Может, растущее население истощило землю, соблазнив правителей Петексбатуна захватить собственность соседей, что привело к ответным действиям и в результате к разрушительной войне? Но Демарест считает, что все было как раз наоборот: выпущенная на свободу жажда богатства и власти превратила их в агрессоров, а ответные действия потребовали забросить уязвимые, удаленные от города поля и увеличить производство ближе к дому, выжимая из земли больше, чем она могла дать.
«В обществе появилось слишком много знати, и всем требовались экзотические побрякушки». Он описывает культуру, качающуюся под весом избытка благородных, которым необходимы были перья кетцаля, нефрит, обсидиан, тонкий сланец, полихромная керамика, изысканные ступенчатые крыши и шкуры животных. Благородное сословие – дорогое, непроизводительное и паразитическое – высасывало слишком много жизненных сил общества на удовлетворение своих прихотей.
«Слишком много наследников хотели тронов или нуждались в ритуальном кровопролитии для подтверждения статуса. Так династические войны усиливались». А если требуется строить больше храмов, более калорийное питание для их строителей приводит к необходимости производства большего количества еды, объясняет он. Численность населения растет, чтобы было достаточно производителей пищи. Сами войны требуют увеличения населения – как это было в империях ацтеков, инков и китайцев, – потому что правителям нужно пушечное мясо.
Ставки росли, торговля рушилась, а население концентрировалось – смертельно в дождевом лесу. Шло уменьшение вложений в медленно растущие культуры, поддерживающие разнообразие. Беженцы, жившие за защитными стенами, обрабатывали только близлежащие области, а это привело к экологической катастрофе. Их вера в правителей, когда-то казавшихся всезнающими, но теперь одержимых эгоистическими, сиюминутными устремлениями, падала вместе с качеством жизни. Люди теряли веру. Прекратилась ритуальная деятельность. Они покидали центры.
Руины у близлежащего озера Петексбатун на полуострове Пунта-де-Чимино оказались остатками укрепленного города последнего к’ухуль ахау Дос-Пилас.
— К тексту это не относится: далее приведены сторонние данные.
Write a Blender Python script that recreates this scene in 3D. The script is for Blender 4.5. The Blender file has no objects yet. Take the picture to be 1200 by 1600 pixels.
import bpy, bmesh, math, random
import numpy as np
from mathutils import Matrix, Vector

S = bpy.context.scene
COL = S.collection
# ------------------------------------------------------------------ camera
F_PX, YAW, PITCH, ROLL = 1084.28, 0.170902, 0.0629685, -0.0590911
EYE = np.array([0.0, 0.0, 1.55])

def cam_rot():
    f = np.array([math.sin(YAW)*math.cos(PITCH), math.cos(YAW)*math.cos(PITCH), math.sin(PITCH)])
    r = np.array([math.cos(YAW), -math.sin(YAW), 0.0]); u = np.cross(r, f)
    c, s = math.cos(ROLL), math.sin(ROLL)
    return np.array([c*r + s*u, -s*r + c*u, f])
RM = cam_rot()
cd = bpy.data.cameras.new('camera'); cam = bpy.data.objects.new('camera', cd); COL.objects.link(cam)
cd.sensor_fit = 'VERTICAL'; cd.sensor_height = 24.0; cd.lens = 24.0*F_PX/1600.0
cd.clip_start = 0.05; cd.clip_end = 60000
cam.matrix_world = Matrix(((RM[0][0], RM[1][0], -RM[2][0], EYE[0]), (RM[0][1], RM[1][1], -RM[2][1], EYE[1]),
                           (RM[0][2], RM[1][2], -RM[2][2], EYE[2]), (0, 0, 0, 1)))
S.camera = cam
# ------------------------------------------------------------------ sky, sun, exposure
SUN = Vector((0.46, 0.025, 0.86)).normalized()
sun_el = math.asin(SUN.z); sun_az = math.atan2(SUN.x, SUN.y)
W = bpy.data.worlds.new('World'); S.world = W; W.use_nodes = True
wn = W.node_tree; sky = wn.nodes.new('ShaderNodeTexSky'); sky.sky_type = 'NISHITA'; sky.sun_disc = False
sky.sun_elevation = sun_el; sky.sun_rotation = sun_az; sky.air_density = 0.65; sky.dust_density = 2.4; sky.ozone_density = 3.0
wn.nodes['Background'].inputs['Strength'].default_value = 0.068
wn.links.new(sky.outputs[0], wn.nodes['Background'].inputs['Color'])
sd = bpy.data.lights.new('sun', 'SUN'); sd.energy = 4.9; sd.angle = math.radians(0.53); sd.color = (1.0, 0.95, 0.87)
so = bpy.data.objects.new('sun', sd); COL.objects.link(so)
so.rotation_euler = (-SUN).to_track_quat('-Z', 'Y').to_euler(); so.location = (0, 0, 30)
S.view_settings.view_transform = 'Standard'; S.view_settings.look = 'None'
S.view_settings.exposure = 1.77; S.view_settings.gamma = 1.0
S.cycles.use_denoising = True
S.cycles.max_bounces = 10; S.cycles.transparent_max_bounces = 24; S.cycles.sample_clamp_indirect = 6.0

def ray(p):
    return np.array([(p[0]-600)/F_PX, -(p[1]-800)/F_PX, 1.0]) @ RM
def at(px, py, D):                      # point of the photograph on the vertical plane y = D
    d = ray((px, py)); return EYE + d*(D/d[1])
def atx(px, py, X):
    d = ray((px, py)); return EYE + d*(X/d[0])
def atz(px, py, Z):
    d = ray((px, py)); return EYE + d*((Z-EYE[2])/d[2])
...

Его монументы быстро поглотил лес: в мире, освобожденном от людей, человеческие попытки сотворить горы быстро тают в земле.
«Когда занимаешься исследованием обществ, бывших столь же уверенных в себе, как наше, которые рушились и в конце концов были поглощены джунглями, – говорит Артур Демарест, – понимаешь, что баланс между экологией и обществом – вещь очень тонкая. Если что-то его нарушает, все может закончиться».
Он наклонятся, поднимая с земли осколок керамического сосуда. «Две тысячи лет спустя кто-нибудь так же будет склоняться над фрагментами, пытаясь понять, что же пошло не так».
4. Метаморфозы
Из деревянного ящика, стоящего на полу офиса в Национальном музее естественной истории, куратор отдела палеобиологии Дуг Эрвин вытаскивает 20-сантиметровый кусок известняка, найденный им в месторождении фосфатов между Нанкином и Шанхаем к югу от китайской реки Янцзы. Он обращает внимание на потемневшую нижнюю половину, насыщенную окаменевшими простейшими, планктоном, одностворчатыми и двустворчатыми моллюсками, головоногими и кораллами. «Жизнь здесь была хороша. – Он показывает на бледную беловатую линию пепла, отделяющую верхнюю бледно-серую половину. – А здесь она стала очень плохой. – Он пожимает плечами. – А потом немало времени ушло на улучшение жизни».
Дюжина китайских палеонтологов потратила 20 лет на изучение подобных образцов для определения, что тонкая белая линия относится к пермскому периоду. Изучая кристаллы циркона, попавшие внутрь крохотных стеклянных или металлических сфер, заключенных в образцах, Эрвин и геолог Массачусетского технологического института Сэм Браун указали точную дату этой линии: 252 миллиона лет назад. Черный известняк, лежащий под ней, – застывший снимок богатой прибрежной жизни, окружавшей единый гигантский континент, наполненный деревьями, ползающими и летающими насекомыми, амфибиями и ранними плотоядными рептилиями.